Road Tripping Hawaii: The Volcanic Wonders of the Big Island

The Big Island—the largest (and youngest) member of the Hawaiian archipelago—is a choose-your-own-adventure road trip through moonscape deserts, lush jungles, basaltic lava fields, tropical beaches and emerald valleys.

It’s a dynamic, ever-changing land, flipping between the beautiful and the barren at almost every turn. And whichever road you take here, you’re bound to arrive at the same the conclusion: the Big Island owes its diversity, let alone its very existence, to its beating volcanic heart.

Volcanoes and lava tubes

Forged by volcanic activity and still in its infancy, the Big Island is nothing else but an island-in-progress. Its most recognisable volcanic features are its five shield volcanoes—Kilauea, Mauna Loa, Mauna Kea, Hualālai and Kohala—each playing a vital role in shaping its geographical profile. Splintering off these volcanoes underground are arteries of lava tubes: the hollowed out remains of magma rivers that once flowed here.

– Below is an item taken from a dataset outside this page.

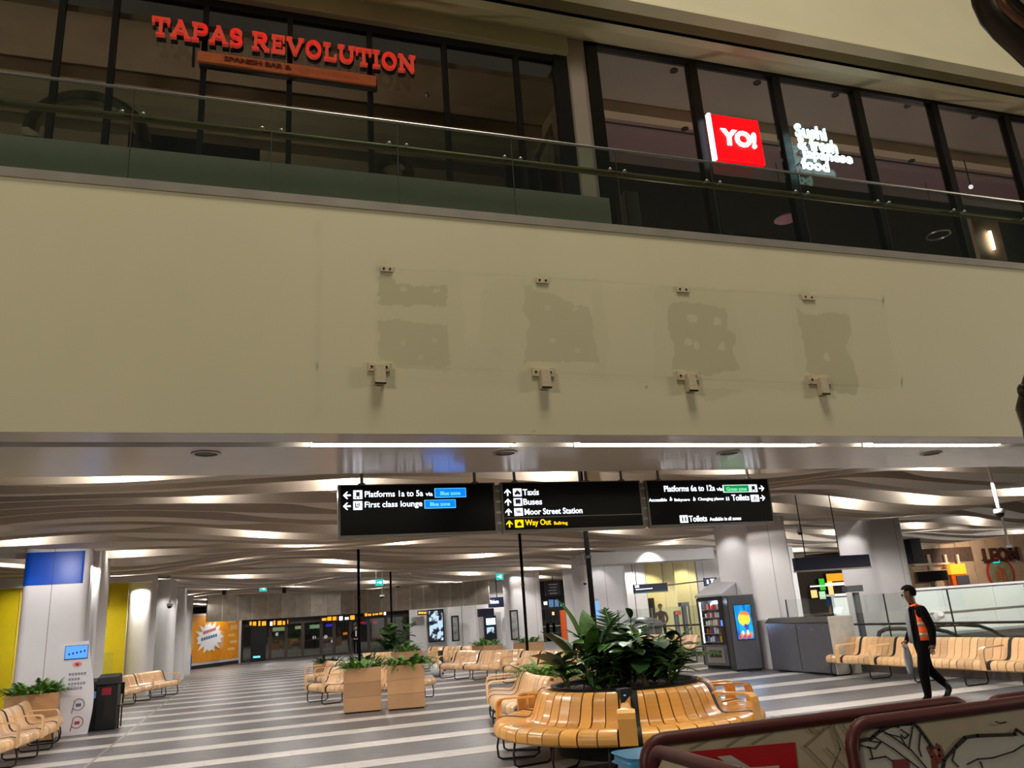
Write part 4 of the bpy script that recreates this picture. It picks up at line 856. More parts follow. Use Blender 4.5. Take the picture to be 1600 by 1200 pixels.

Kazumura Cave is the longest—and deepest—lava tube system in the world, tunnelling 1101m into the ground and running for 65km from the eastern slope of Kilauea all the way to southern coast.

Beaches and valleys

The Big Island’s volcanic character is also reflected in its black sand beaches. Ringed by coconut palms and remnants of an ancient lava flow, Punalu'u Beach on the south coast is one of the more popular ones, visited by both tourists and locals—including hundreds of endangered hawksbill and green turtles. Nearby Papakolea Beach gets its distinctive green sand from the island’s volcanic composition too, due to the high levels of olivine found in lava. Up in the northeast, the verdant amphitheatre of Waipi‘o Valley flaunts a patchwork of emeralds, limes and dark greens—taro plantations beneath the surrounding Kohala Mountains, themselves sliced by cascading waterfalls.

Coffee and crops

Besides taro, a staple of the Hawaiian diet for centuries, another crop colonises much of the Big Island’s 10,432sq km. And no, it’s not macadamia nuts or pineapples—although these crops thrive in this agricultural bounty, thanks to the island’s mineral-rich volcanic soil. Cultivated for nearly 200 years on the slopes of two volcanoes, Hualalai and Mauna Loa in the north and south Kona districts, Kona coffee is adored by connoisseurs all around the world for its medium body and rich, floral aromas. With countless farms in this western part of the island offering free tastings and tours of their coffee plantations, tasting the Big Island’s volcanic soul is literally priceless.